ArtSeen
Bob Witz: Milk Made

On View
OSMOSBob Witz: Milk Made
January 22 – February 28, 2020
New York
Bob Witz, the subject of the exhibition currently occupying OSMOS gallery in the East Village, is an 86-year-old artist and publisher who was born and bred in Tomah, Wisconsin, the dairy capital of America. Witz initially received attention for early work carried out prior to becoming a full-fledged New Yorker. He only moved from Wisconsin to the East Village after a series of his ironic “starving artist” letters were published in the September 1973 issue of Artforum in conjunction with an enthusiastic two-page spread on his work by the renowned critic Robert Pincus-Witten. This was a remarkable way to begin an artist’s career, especially for that time.
While not exactly a universally-known name, Witz has fearlessly pursued his career in New York ever since. After moving into a Chelsea loft, where he has lived and worked for well over 30 years, Witz began publishing Appearances, an elegantly designed art periodical that began to appear around lower Manhattan in the 1980s. The uncompromising, often blasphemous, content that appeared in this East Village publication included not only the work of soon-to-become recognized artists, but exemplary poetry and fiction written by incarcerated prisoners. It was a totally unique publication.

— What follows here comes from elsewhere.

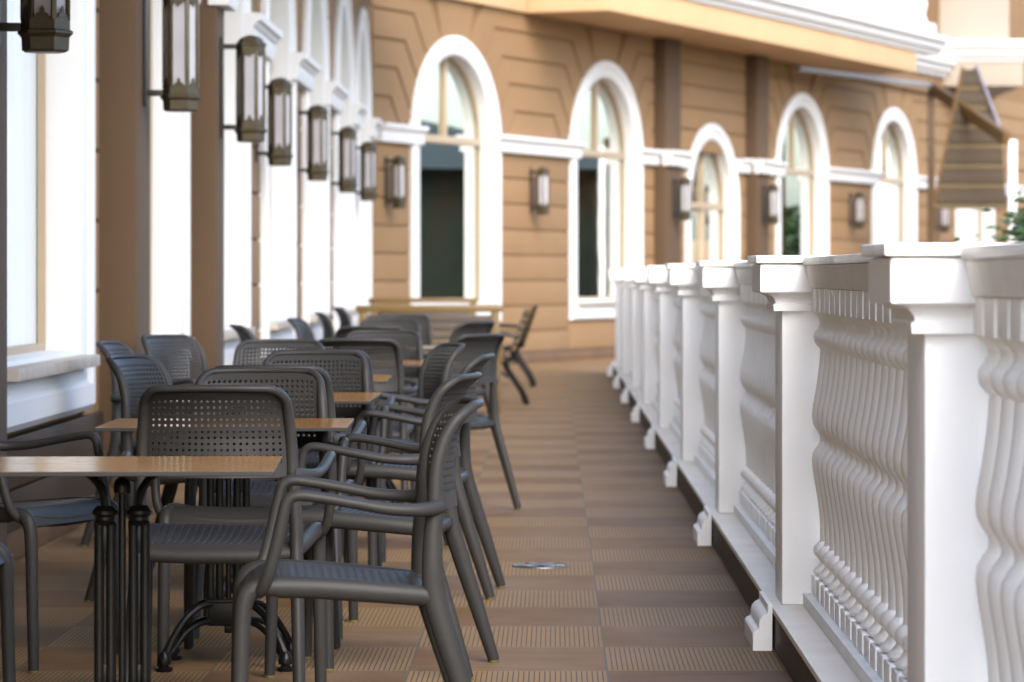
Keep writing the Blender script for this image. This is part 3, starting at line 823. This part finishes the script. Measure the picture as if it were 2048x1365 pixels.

The exhibition at OSMOS includes some issues of Appearances magazine as well as examples of a kind of milk carton-based sculpture that Witz began producing in the late 1970s. In these works, Witz inserted paper cylinders, taken from an old frozen orange juice container or a toilet tissue roll (among other sources), into the open spouts of used half-gallon milk cartons. The next step was to paint the carton and spout, primarily with thick layers of oil paint that occasionally contained small objects, such as hairpins, suspended in the pigment.
The works included in the show date from between 1980 and 2019—or so we are told. For the most part, the exact dates for individual works are not given. This allows the artist to revisit and reengage with his mixed media assemblages on a regular basis, often making additions and changes, despite the fact that they were, at one time, presumably imagined to be complete. A work begun in 1985, for example, may have been further developed in 1991, or, for that matter, as recently as 2019. In addition to the standard paper and paint versions of these half-gallon containers, there have been a few occasions when the artist decided to cast one or two of them in bronze. For the presentation at OSMOS, these bronze sculptures are shown together with the standard milk cartons in a manner that makes it difficult to distinguish them clearly.
The artist’s interest in paper as a sculptural material is fascinating. This is especially true of another, untitled, series in which brown paper grocery bags, soaked in water, have been twisted into ropelike coils. They are further twisted around and through one another in a considerable density, making it virtually impossible to discern the end of one strand from the beginning of another. In one of the larger sculptures, these coils are inserted into a flat cardboard box over and over again, so that eventually the box is nearly hidden from view. As a recent take on sculpture, these unnamed works go beyond the scope of traditional form as we know it. Something else has gotten in the way, producing another system of perception, a heightened material perception offering a radical sensory revision of form. In the work of Witz, the worn-out notion of originality has suddenly reversed itself and come back again—this time giving language a physical state of mind in which theoretical concussions no longer need to prove their own existence.
Put in more literal terms, Witz’s approach to these consciously ambiguous paper constructions has dispensed with the notion that the concept in art has replaced the physicality of form. Instead, Witz has reconnected with form as a physical construction, rather than using it as a discursive alibi. Any language that goes beyond the making of art, at least in this case, will interfere with the experience of engaging with the work’s lack of formal definition. For Witz, this gives precedence to emotional content, a concern that would appear to be the overall direction of this refreshing and brilliantly edifying exhibition.